### Aim of the task
Skip any picture you find and retype all the remaining lines exactly.

[START]

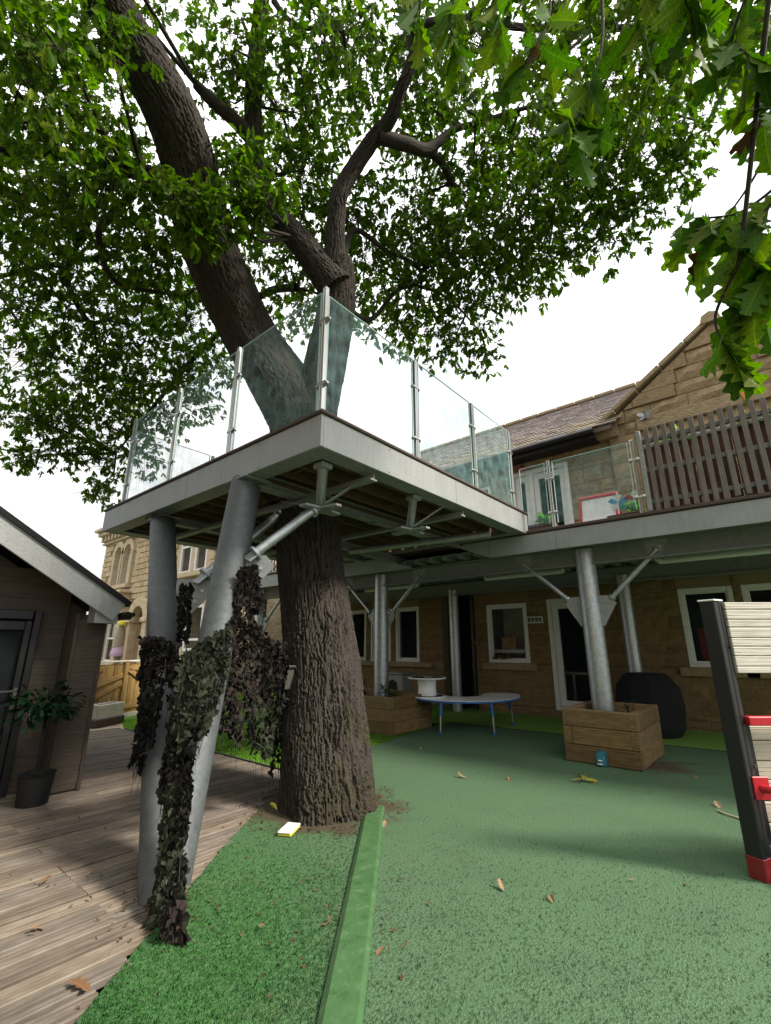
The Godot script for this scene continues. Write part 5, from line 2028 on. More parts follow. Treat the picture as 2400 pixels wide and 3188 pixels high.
	for sp in [
		[V(-0.08, 3.45, -1.18), V(-0.21, 2.72, -1.05), 17, 0.45],
		[V(-0.22, 3.62, -1.13), V(-0.33, 3.15, -1.08), 11, 0.60],
		[V(-0.48, 3.80, -1.05), V(-0.54, 3.48, -1.05), 11, 0.80],
		[V(-0.71, 4.19, -1.05), V(-0.71, 3.79, -1.06), 10, 0.80],
		[V(-0.36, 4.01, -1.28), V(-0.43, 3.66, -1.21), 10, 0.80],
		[V(0.04, 3.33, -1.19), V(-0.02, 3.08, -1.16), 11, 0.80],
		[V(0.16, 3.19, -1.20), V(0.11, 3.02, -1.22), 11, 0.80],
		[V(0.27, 3.17, -1.31), V(0.21, 2.94, -1.34), 13, 0.90],
		[V(0.36, 3.08, -1.48), V(0.22, 2.84, -1.46), 10, 0.70],
		[V(0.33, 2.80, -1.63), V(0.09, 2.46, -1.49), 15, 0.80],
		[V(0.28, 2.66, -1.64), V(0.11, 2.33, -1.56), 13, 0.70],
		[V(0.26, 2.76, -1.65), V(0.01, 2.68, -1.54), 10, 0.50],
		[V(0.21, 2.42, -1.68), V(0.07, 2.34, -1.59), 6, 0.50],
		[V(0.09, 2.43, -1.50), V(0.01, 2.18, -1.49), 8, 0.18],
		[V(0.25, 2.47, -1.56), V(0.14, 2.36, -1.50), 8, 0.70],
		[V(0.34, 3.07, -1.67), V(0.02, 2.68, -1.69), 8, 0.40],
	]:
		var a: Vector3 = sp[0]
		var z: Vector3 = sp[1]
		var tw := MB.new()
		var bend := (a + z) / 2 + any_dir() * .05
		var line := curve([a, bend, z], 6)
		var rad := []
		for i in line.size():
			rad.append(lerpf(.006, .0018, float(i) / line.size()))
		tw.tube(line, rad, 6)
		# it hangs from the low bough overhead
		var from := V(.1, 4.9, -.6)
		for q in [V(-.6, 6.2, -.9), V(-.25, 5.5, -.7), V(.45, 4.7, -.8), V(.75, 4.5, -.95)]:
			if q.distance_to(a) < from.distance_to(a):
				from = q
		tw.tube([from, (from + a) / 2 + V(0, .12, 0), a], [.011, .008, .006], 6, false)
		var tob := obj("twig", tw, M.bark, t)
		for i in sp[2]:
			var f: float = 1.0 - pow(float(i) / sp[2], 1.2) * sp[3]
			var idx: float = f * (line.size() - 1)
			var p: Vector3 = (line[int(idx)] as Vector3).lerp(line[min(int(idx) + 1, line.size() - 1)], idx - int(idx))
			var out := any_dir()
			var o := ((z - a).normalized() * .55 + V(out.x, out.y * .4, out.z) * .75 + V(0, -.55, 0)).normalized()
			var side := any_dir()
			var e: MeshInstance3D = piece("leaf", leaves[n % 6], lt[n % 5] if n % 37 != 20 else red_leaf, tob, p, frame_of(o, V(side.x, .5 + .3 * side.y, side.z)))
			e.scale = Vector3.ONE * rnd(.8, 1.12)
			n += 1
	# moss at the foot is in the litter; a bird box and a leaf hang on the trunk
	var bx := thing("bird_box", "grey weathered wooden bird box fixed low on the dark side of the oak trunk", "bird box", V(-3.78, .95, -3.05))
	var bb := MB.new()
	var bs := Basis(Vector3.UP, deg_to_rad(-25))
	bb.box(V(-3.80, 1.05, -3.05), V(.10, .2, .09), .006, bs)
	obj("box_body", bb, tinted(M.pale_wood, .13, .125, .12), bx)
	var lid := MB.new()
	lid.box(V(-3.795, 1.16, -3.045), V(.13, .02, .12), .004, bs)
	obj("lid", lid, tinted(M.pale_wood, .11, .105, .1), bx)
	var hole := MB.new()
	hole.cyl(V(-3.80, 1.09, -3.05) + bs * V(0, 0, .044), V(-3.80, 1.09, -3.05) + bs * V(0, 0, .0465), .016, .016, 12)
	obj("hole", hole, M.black_matt, bx)

# ---------- planters, table, odds and ends ----------
func sleeper_planter(label: String, x0: float, x1: float, z0: float, z1: float, h: float, dark: bool) -> Node3D:
	var t := thing("sleeper_planter", label, "planter", V((x0 + x1) / 2, 0, (z0 + z1) / 2), "sleeper planters round the balcony columns")
	var m2 := [M.sleeper, tinted(M.sleeper, .78, .74, .66), tinted(M.sleeper, 1.12, 1.08, 1.0)]
	var th := .1
	for k in 3:
		var y := h * (k + .5) / 3
		var hh := h / 3 - .004
		var long := k % 2 == 0
		for s in [-1, 1]:
			var w: float = (x1 - x0) if long else (x1 - x0) - th * 2
			piece("sleeper", box_mesh(V(snappedf(w, .001), hh, th), .008, k), m2[(k + (s + 1) / 2) % 3], t, V((x0 + x1) / 2, y, (z1 - th / 2) if s > 0 else (z0 + th / 2)) + V(rnd(-.004, .004), 0, rnd(-.003, .003)))
			var d: float = (z1 - z0) - th * 2 if long else (z1 - z0)
			piece("sleeper", box_mesh(V(th, hh, snappedf(d, .001)), .008, k), m2[(k + (s + 1) / 2 + 1) % 3], t, V((x1 - th / 2) if s > 0 else (x0 + th / 2), y, (z0 + z1) / 2) + V(rnd(-.003, .003), 0, rnd(-.004, .004)))
		for s in [-1, 1]:
			for q in [-1, 1]:
				if not long:
					continue
				var b := MB.new()
				b.cyl(V((x0 + x1) / 2 + s * ((x1 - x0) / 2 - .06), y + q * .045, z1 - .002), V((x0 + x1) / 2 + s * ((x1 - x0) / 2 - .06), y + q * .045, z1 + .008), .012, .010, 8)
				obj("bolt", b, M.inox, t)
	var so := MB.new()
	so.box(V((x0 + x1) / 2, h - .16, (z0 + z1) / 2), V(x1 - x0 - th * 2, .1, z1 - z0 - th * 2))
	obj("soil", so, M.soil, t)
	return t

func small_plant(called: String, label: String, at: Vector3, n: int, h: float, leaf_len: float, col: Color, spread: float, category := "plant") -> void:
	var t := thing(called, label, category, at)
	var st := MB.new()
	var lm := oak_leaf(leaf_len, leaf_len * .6, 6, 0.0, .2, .3)
	var pos := []
	var tints := []
	for i in n:
		var d := any_dir()
		var top := at + V(d.x * spread, h * rnd(.5, 1.0), d.z * spread)
		if i < 9:
			st.tube([at + V(d.x * .02, 0, d.z * .02), (at + top) / 2 + V(d.x * .02, .01, d.z * .02), top], [.004, .003, .002], 5, false)
		var o := (V(d.x, rnd(-.1, .5), d.z) + any_dir() * .4).normalized()
		pos.append(Transform3D(frame_of(o, Vector3.UP + any_dir() * .3).scaled_local(Vector3.ONE * rnd(.7, 1.3)), top - V(0, rnd(0, h * .4), 0)))
		var l := rnd(.7, 1.35)
		tints.append(Color(col.r * l, col.g * l, col.b * l))
	obj("stem", st, M.bark, t)
	scatter("foliage", lm, M.leaf, pos, tints, t)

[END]

### Answer
The Godot script for this scene continues. Write part 5, from line 2028 on. More parts follow. Treat the picture as 2400 pixels wide and 3188 pixels high.
	for sp in [
		[V(-0.08, 3.45, -1.18), V(-0.21, 2.72, -1.05), 17, 0.45],
		[V(-0.22, 3.62, -1.13), V(-0.33, 3.15, -1.08), 11, 0.60],
		[V(-0.48, 3.80, -1.05), V(-0.54, 3.48, -1.05), 11, 0.80],
		[V(-0.71, 4.19, -1.05), V(-0.71, 3.79, -1.06), 10, 0.80],
		[V(-0.36, 4.01, -1.28), V(-0.43, 3.66, -1.21), 10, 0.80],
		[V(0.04, 3.33, -1.19), V(-0.02, 3.08, -1.16), 11, 0.80],
		[V(0.16, 3.19, -1.20), V(0.11, 3.02, -1.22), 11, 0.80],
		[V(0.27, 3.17, -1.31), V(0.21, 2.94, -1.34), 13, 0.90],
		[V(0.36, 3.08, -1.48), V(0.22, 2.84, -1.46), 10, 0.70],
		[V(0.33, 2.80, -1.63), V(0.09, 2.46, -1.49), 15, 0.80],
		[V(0.28, 2.66, -1.64), V(0.11, 2.33, -1.56), 13, 0.70],
		[V(0.26, 2.76, -1.65), V(0.01, 2.68, -1.54), 10, 0.50],
		[V(0.21, 2.42, -1.68), V(0.07, 2.34, -1.59), 6, 0.50],
		[V(0.09, 2.43, -1.50), V(0.01, 2.18, -1.49), 8, 0.18],
		[V(0.25, 2.47, -1.56), V(0.14, 2.36, -1.50), 8, 0.70],
		[V(0.34, 3.07, -1.67), V(0.02, 2.68, -1.69), 8, 0.40],
	]:
		var a: Vector3 = sp[0]
		var z: Vector3 = sp[1]
		var tw := MB.new()
		var bend := (a + z) / 2 + any_dir() * .05
		var line := curve([a, bend, z], 6)
		var rad := []
		for i in line.size():
			rad.append(lerpf(.006, .0018, float(i) / line.size()))
		tw.tube(line, rad, 6)
		# it hangs from the low bough overhead
		var from := V(.1, 4.9, -.6)
		for q in [V(-.6, 6.2, -.9), V(-.25, 5.5, -.7), V(.45, 4.7, -.8), V(.75, 4.5, -.95)]:
			if q.distance_to(a) < from.distance_to(a):
				from = q
		tw.tube([from, (from + a) / 2 + V(0, .12, 0), a], [.011, .008, .006], 6, false)
		var tob := obj("twig", tw, M.bark, t)
		for i in sp[2]:
			var f: float = 1.0 - pow(float(i) / sp[2], 1.2) * sp[3]
			var idx: float = f * (line.size() - 1)
			var p: Vector3 = (line[int(idx)] as Vector3).lerp(line[min(int(idx) + 1, line.size() - 1)], idx - int(idx))
			var out := any_dir()
			var o := ((z - a).normalized() * .55 + V(out.x, out.y * .4, out.z) * .75 + V(0, -.55, 0)).normalized()
			var side := any_dir()
			var e: MeshInstance3D = piece("leaf", leaves[n % 6], lt[n % 5] if n % 37 != 20 else red_leaf, tob, p, frame_of(o, V(side.x, .5 + .3 * side.y, side.z)))
			e.scale = Vector3.ONE * rnd(.8, 1.12)
			n += 1
	# moss at the foot is in the litter; a bird box and a leaf hang on the trunk
	var bx := thing("bird_box", "grey weathered wooden bird box fixed low on the dark side of the oak trunk", "bird box", V(-3.78, .95, -3.05))
	var bb := MB.new()
	var bs := Basis(Vector3.UP, deg_to_rad(-25))
	bb.box(V(-3.80, 1.05, -3.05), V(.10, .2, .09), .006, bs)
	obj("box_body", bb, tinted(M.pale_wood, .13, .125, .12), bx)
	var lid := MB.new()
	lid.box(V(-3.795, 1.16, -3.045), V(.13, .02, .12), .004, bs)
	obj("lid", lid, tinted(M.pale_wood, .11, .105, .1), bx)
	var hole := MB.new()
	hole.cyl(V(-3.80, 1.09, -3.05) + bs * V(0, 0, .044), V(-3.80, 1.09, -3.05) + bs * V(0, 0, .0465), .016, .016, 12)
	obj("hole", hole, M.black_matt, bx)

# ---------- planters, table, odds and ends ----------
func sleeper_planter(label: String, x0: float, x1: float, z0: float, z1: float, h: float, dark: bool) -> Node3D:
	var t := thing("sleeper_planter", label, "planter", V((x0 + x1) / 2, 0, (z0 + z1) / 2), "sleeper planters round the balcony columns")
	var m2 := [M.sleeper, tinted(M.sleeper, .78, .74, .66), tinted(M.sleeper, 1.12, 1.08, 1.0)]
	var th := .1
	for k in 3:
		var y := h * (k + .5) / 3
		var hh := h / 3 - .004
		var long := k % 2 == 0
		for s in [-1, 1]:
			var w: float = (x1 - x0) if long else (x1 - x0) - th * 2
			piece("sleeper", box_mesh(V(snappedf(w, .001), hh, th), .008, k), m2[(k + (s + 1) / 2) % 3], t, V((x0 + x1) / 2, y, (z1 - th / 2) if s > 0 else (z0 + th / 2)) + V(rnd(-.004, .004), 0, rnd(-.003, .003)))
			var d: float = (z1 - z0) - th * 2 if long else (z1 - z0)
			piece("sleeper", box_mesh(V(th, hh, snappedf(d, .001)), .008, k), m2[(k + (s + 1) / 2 + 1) % 3], t, V((x1 - th / 2) if s > 0 else (x0 + th / 2), y, (z0 + z1) / 2) + V(rnd(-.003, .003), 0, rnd(-.004, .004)))
		for s in [-1, 1]:
			for q in [-1, 1]:
				if not long:
					continue
				var b := MB.new()
				b.cyl(V((x0 + x1) / 2 + s * ((x1 - x0) / 2 - .06), y + q * .045, z1 - .002), V((x0 + x1) / 2 + s * ((x1 - x0) / 2 - .06), y + q * .045, z1 + .008), .012, .010, 8)
				obj("bolt", b, M.inox, t)
	var so := MB.new()
	so.box(V((x0 + x1) / 2, h - .16, (z0 + z1) / 2), V(x1 - x0 - th * 2, .1, z1 - z0 - th * 2))
	obj("soil", so, M.soil, t)
	return t

func small_plant(called: String, label: String, at: Vector3, n: int, h: float, leaf_len: float, col: Color, spread: float, category := "plant") -> void:
	var t := thing(called, label, category, at)
	var st := MB.new()
	var lm := oak_leaf(leaf_len, leaf_len * .6, 6, 0.0, .2, .3)
	var pos := []
	var tints := []
	for i in n:
		var d := any_dir()
		var top := at + V(d.x * spread, h * rnd(.5, 1.0), d.z * spread)
		if i < 9:
			st.tube([at + V(d.x * .02, 0, d.z * .02), (at + top) / 2 + V(d.x * .02, .01, d.z * .02), top], [.004, .003, .002], 5, false)
		var o := (V(d.x, rnd(-.1, .5), d.z) + any_dir() * .4).normalized()
		pos.append(Transform3D(frame_of(o, Vector3.UP + any_dir() * .3).scaled_local(Vector3.ONE * rnd(.7, 1.3)), top - V(0, rnd(0, h * .4), 0)))
		var l := rnd(.7, 1.35)
		tints.append(Color(col.r * l, col.g * l, col.b * l))
	obj("stem", st, M.bark, t)
	scatter("foliage", lm, M.leaf, pos, tints, t)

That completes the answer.